NEW ORLEANS (AP) - The percentage of public school dollars going to school operation costs such as transportation and administrative salaries is higher in New Orleans - and the percentage devoted to actual instruction is lower - than in other districts that don’t rely so heavily on charter schools, according to a study released Tuesday.
The report is by Tulane University’s Education Research Alliance. It compares spending in New Orleans with spending in a comparison group of districts that didn’t go through the same type of charter-heavy education overhaul that New Orleans experienced after Hurricane Katrina in 2005.
“These results are somewhat surprising given the common concern that traditional school districts spend too much on large bureaucracies,” study co-author Christian Buerger said in statement issued by Tulane, “but it is worth noting that these changes in spending levels and patterns came alongside a large improvement in education outcomes for students.”
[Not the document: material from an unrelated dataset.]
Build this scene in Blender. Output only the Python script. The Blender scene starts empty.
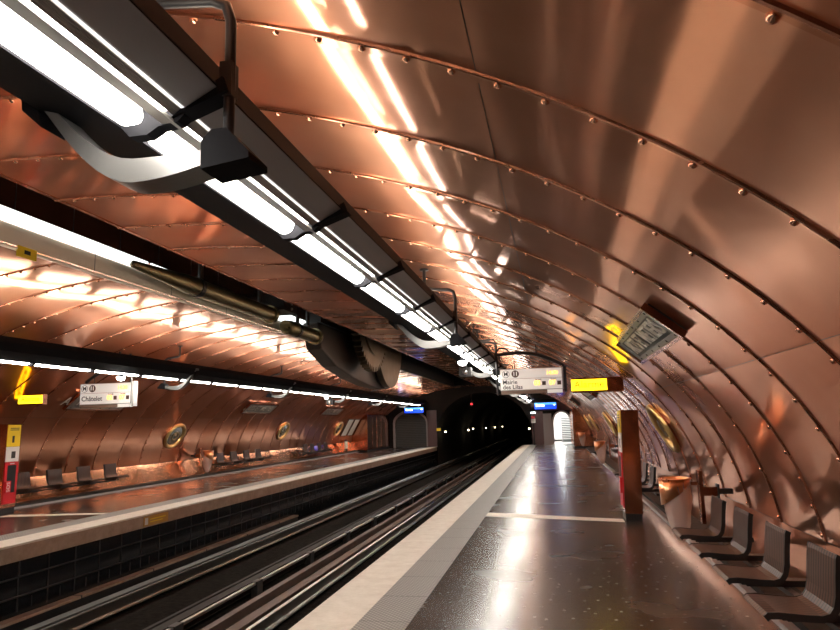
import bpy, bmesh, math, random
from mathutils import Vector, Matrix
from mathutils.geometry import tessellate_polygon
random.seed(7)
sc = bpy.context.scene
PI = math.pi
# ---------------------------------------------------------------- camera, world, exposure
FPX, VX, VY, ROLL, EYE = 682.0, 554.6, 419.5, -0.0283, 1.6
def camera():
    t = Vector((VX-420, -(VY-315), FPX)).normalized()
    u = Vector((0, t.z, -t.y)).normalized()
    r = u.cross(t)
    c, s = math.cos(ROLL), math.sin(ROLL)
    def tow(d):                                   # camera ray (right, up, forward) -> world
        x, y, z = d.dot(r), d.dot(u), d.dot(t)
        return Vector((x*c-y*s, z, x*s+y*c))
    ex, ey, ez = tow(Vector((1,0,0))), tow(Vector((0,1,0))), tow(Vector((0,0,1)))
    cam = bpy.data.cameras.new('camera'); o = bpy.data.objects.new('camera', cam)
    sc.collection.objects.link(o)
    m = Matrix((ex, ey, -ez)).transposed().to_4x4()
    m.translation = Vector((0, 0, EYE))
    o.matrix_world = m
    cam.sensor_width = 36.0; cam.lens = FPX*36/840; cam.clip_start = .05; cam.clip_end = 400
    sc.camera = o
camera()
w = bpy.data.worlds.new('world'); sc.world = w; w.use_nodes = True
w.node_tree.nodes['Background'].inputs[0].default_value = (.02, .015, .012, 1)
w.node_tree.nodes['Background'].inputs[1].default_value = .1
sc.view_settings.view_transform = 'Standard'; sc.view_settings.look = 'None'
sc.view_settings.exposure = 0.25; sc.view_settings.gamma = 1.0; sc.view_settings.use_curve_mapping = False
LAMP = 26.0        # emission of the fluorescent diffusers
TOPLAMP = 15.0      # emission of the uplights on top of the rigs

# ---------------------------------------------------------------- materials
def mat(name, col, rough=.5, metal=0.0, emis=None, es=0.0, coat=0.0, coatr=.05, spec=.5, alpha=None, aniso=0):
    m = bpy.data.materials.new(name); m.use_nodes = True
    b = m.node_tree.nodes['Principled BSDF']; i = b.inputs
    i['Base Color'].default_value = (*col, 1); i['Roughness'].default_value = rough
    i['Metallic'].default_value = metal; i['Coat Weight'].default_value = coat
    i['Coat Roughness'].default_value = coatr; i['Specular IOR Level'].default_value = spec
    if aniso: i['Anisotropic'].default_value = aniso
    if emis: i['Emission Color'].default_value = (*emis, 1); i['Emission Strength'].default_value = es
    return m
class NT:
    def __init__(s, m): s.t = m.node_tree; s.b = s.t.nodes['Principled BSDF']
    def n(s, kind, **kw):
        x = s.t.nodes.new(kind)
        for k, v in kw.items():
            if k in x.inputs.keys() and not hasattr(x, k): x.inputs[k].default_value = v
            else: setattr(x, k, v)
        return x
    def l(s, a, b): s.t.links.new(a, b)
    def math(s, op, a, b=None):
        x = s.t.nodes.new('ShaderNodeMath'); x.operation = op
        for k, v in ((0, a), (1, b)):
            if v is None: continue
            if hasattr(v, 'links') or hasattr(v, 'is_linked'): s.l(v, x.inputs[k])
            else: x.inputs[k].default_value = v
        return x.outputs[0]
    def ramp(s, fac, stops):
        x = s.t.nodes.new('ShaderNodeValToRGB'); s.l(fac, x.inputs[0]); e = x.color_ramp.elements
        while len(e) < len(stops): e.new(.5)
        for q, (p, c) in zip(e, stops): q.position = p; q.color = (*c, 1) if len(c) == 3 else c
        return x.outputs[0]
    def rng(s, fac, a, b, c, d):
        x = s.t.nodes.new('ShaderNodeMapRange'); s.l(fac, x.inputs[0])
        for k, v in zip((1,2,3,4), (a,b,c,d)): x.inputs[k].default_value = v
        return x.outputs[0]
def coords(n, scale=(1,1,1)):
    tc = n.n('ShaderNodeNewGeometry'); mp = n.n('ShaderNodeMapping'); mp.inputs['Scale'].default_value = scale
    n.l(tc.outputs['Position'], mp.inputs['Vector']); return mp.outputs[0]
def noise(n, vec, scale, detail=3, rough=.5, dist=0):
    x = n.n('ShaderNodeTexNoise'); n.l(vec, x.inputs['Vector'])
    x.inputs['Scale'].default_value = scale; x.inputs['Detail'].default_value = detail
    x.inputs['Roughness'].default_value = rough; x.inputs['Distortion'].default_value = dist
    return x.outputs['Fac']
RIB0, PITCH = 2.847, 1.0585
def copper(name, c0, c1, r0=.16, r1=.30, coat=.6, coatr=.05, bump=.02, panels=True, wav=1.3, satin=0, mixf=.5):
    m = mat(name, c0, r0, 1.0, coat=coat, coatr=coatr); n = NT(m); P = coords(n)
    big = noise(n, P, .7, 2, .5, .3)
    st = noise(n, coords(n, (2, 45, 2)), 1.0, 2)        # brushing
    dirt = noise(n, P, 3, 4, .5)
    fac = n.math('ADD', n.math('MULTIPLY', big, .6), n.math('MULTIPLY', dirt, .4))
    if panels:
        sx = n.n('ShaderNodeSeparateXYZ'); g = n.n('ShaderNodeNewGeometry'); n.l(g.outputs['Position'], sx.inputs[0])
        k = n.math('FLOOR', n.math('DIVIDE', n.math('SUBTRACT', sx.outputs[1], RIB0), PITCH))
        hi = n.math('GREATER_THAN', sx.outputs[2], 1.96); hi2 = n.math('GREATER_THAN', sx.outputs[2], 3.12)
        key = n.math('ADD', k, n.math('ADD', n.math('MULTIPLY', hi, 37.3), n.math('MULTIPLY', hi2, 11.7)))
        wn = n.n('ShaderNodeTexWhiteNoise', noise_dimensions='1D'); n.l(key, wn.inputs['W'])
        fac = n.math('ADD', n.math('MULTIPLY', fac, .65), n.math('MULTIPLY', wn.outputs['Value'], .4))
    col = n.ramp(fac, [(.25, c0), (.75, c1)]); n.l(col, n.b.inputs['Base Color'])
    n.l(n.rng(n.math('ADD', n.math('MULTIPLY', dirt, .5), n.math('MULTIPLY', st, .5)), .3, .7, r0, r1), n.b.inputs['Roughness'])
    wave = noise(n, P, wav, 1, .4)
    bm1 = n.n('ShaderNodeBump'); bm1.inputs['Strength'].default_value = 1; bm1.inputs['Distance'].default_value = bump
    n.l(wave, bm1.inputs['Height'])
    bm2 = n.n('ShaderNodeBump'); bm2.inputs['Strength'].default_value = .03; bm2.inputs['Distance'].default_value = .001
    n.l(st, bm2.inputs['Height']); n.l(bm1.outputs[0], bm2.inputs['Normal'])
    n.l(bm2.outputs[0], n.b.inputs['Normal']); n.l(bm1.outputs[0], n.b.inputs['Coat Normal'])
    if satin:                                   # hammered satin finish over a polished sheet
        s2 = n.n('ShaderNodeBsdfPrincipled'); s2.inputs['Metallic'].default_value = 1; s2.inputs['Roughness'].default_value = satin
        n.l(col, s2.inputs['Base Color']); n.l(bm2.outputs[0], s2.inputs['Normal'])
        mx = n.n('ShaderNodeMixShader'); mx.inputs[0].default_value = mixf
        out = next(x for x in m.node_tree.nodes if x.type == 'OUTPUT_MATERIAL')
        n.l(n.b.outputs[0], mx.inputs[1]); n.l(s2.outputs[0], mx.inputs[2]); n.l(mx.outputs[0], out.inputs['Surface'])
    return m
M = {}
M['copper'] = copper('copper_sheet', (.69,.275,.14), (.90,.455,.285), .05, .11, coat=0, bump=.0035, wav=1.0, satin=.36, mixf=.30)
M['rib'] = copper('copper_rib', (.42,.18,.11), (.60,.30,.20), .2, .32, coat=.4, panels=False)
M['rivet'] = mat('copper_rivet', (.80,.45,.30), .22, 1)
M['skirt'] = copper('copper_skirting', (.70,.27,.12), (.90,.42,.24), .07, .13, coat=0, bump=.008, satin=.34, mixf=.22)
M['box_copper'] = copper('copper_box', (.50,.20,.11), (.70,.33,.20), .10, .22, bump=.006, panels=False)
M['bin_copper'] = copper('bin_copper', (.85,.42,.2), (.93,.5,.27), .25, .35, bump=.003, panels=False)
M['brass'] = mat('brass', (.80,.58,.24), .3, 1)
M['casing'] = mat('sooty_casing', (.035,.028,.024), .45, .4)
M['gear'] = copper('dark_gear_metal', (.10,.085,.06), (.20,.16,.11), .3, .5, coat=0, panels=False, bump=.004)
M['brass_green'] = copper('aged_brass', (.22,.19,.10), (.38,.32,.18), .3, .45, coat=.2, panels=False, bump=.004)
M['steel'] = mat('bare_steel', (.5,.48,.45), .28, 1)
M['iron'] = mat('dark_iron', (.05,.047,.045), .5, .5)
M['iron_dark'] = mat('blackish_iron', (.022,.016,.013), .6, .2, spec=.2)  # plain darker metal for the inner rails and roll beams
M['steel_dull'] = mat('dull_steel', (.16,.155,.15), .45, .6)
M['rust'] = mat('rusty_steel', (.10,.062,.048), .5, .3)
M['rig'] = mat('charcoal_painted_steel', (.012,.012,.014), .7, 0.0, spec=.04)
M['rig_panel'] = mat('grey_underside_panel', (.30,.30,.31), .45, .2)
M['rig_light'] = mat('grey_painted_steel', (.20,.195,.19), .38, .6)
M['reflector'] = mat('louvred_reflector', (.38,.36,.33), .35, .5)
M['pipe'] = mat('dark_pipe_paint', (.022,.022,.024), .4, 0, spec=.3)
M['glint_glow'] = mat('glowing_glint_strip', (.9,.9,.88), .2, .3, emis=(1,.97,.93), es=1.0)  # no lamp: the glow imitates a bright reflected line on the rig
M['white_enamel'] = mat('white_enamel', (.8,.8,.78), .3)
M['lamp'] = mat('fluorescent_diffuser', (.9,.9,.88), .3, emis=(1.0,.945,.86), es=LAMP)
M['uplamp'] = mat('uplight_tube', (.9,.9,.88), .3, emis=(1.0,.80,.58), es=TOPLAMP)
M['top_panel'] = mat('upward_diffuser', (.9,.9,.88), .3, emis=(1.0,.95,.88), es=3.0)
M['side_panel'] = mat('upward_diffuser_strip', (.9,.9,.88), .3, emis=(1.0,.97,.93), es=9.0)
M['corridor_lamp'] = mat('corridor_lamp', (.9,.9,.88), .3, emis=(1.0,.98,.95), es=38)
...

Overall, per-pupil spending is up in New Orleans and the comparison group. But the percentage of those dollars spent on administration, transportation and other operational costs was 13 percent higher in 2014 in New Orleans than in the comparison group. The percentage for instructional costs, such as teacher salaries, declined 10 percent.
After Katrina, the state took over most New Orleans public schools and converted them to charters - publicly funded but run by independent organizations under charters granted by education authorities. The local school board, which retained some high-performing schools, chartered many of those, as well.
Past studies by the Alliance have indicated that overall student achievement has improved in New Orleans under the charter-heavy overhaul. The new study gives no indication that the relative decline in instructional spending has affected that.
The report lists various factors in the higher operational costs. Transportation costs increased in New Orleans, in part because families had the option of sending children to public schools almost anywhere in the city, not just their neighborhoods.
New Orleans public school teachers have less overall experience, accounting in part for a relative decline in teacher salaries.
“Almost all of the decrease in total instructional salaries is due to lower average salaries per instructor, though new teachers still earn more today than teachers pre-Katrina who had the same years of experience,” the study said.
Meanwhile, spending on administration at the school and district level - principals, assistant principals and other non-teaching staff at schools and charter offices - is up steeply.
Administrative costs were 66 percent higher in New Orleans than in the comparison group, with half of that attributable to salaries.
Among the reasons cited for higher administrative costs: the report says charters are more likely to hire educators with degrees from elite colleges; also, individual charter schools, or organizations that run a few charter schools, are smaller than traditional school districts and therefore don’t have the same economies of scale, without a single system for accounting, food services and other costs.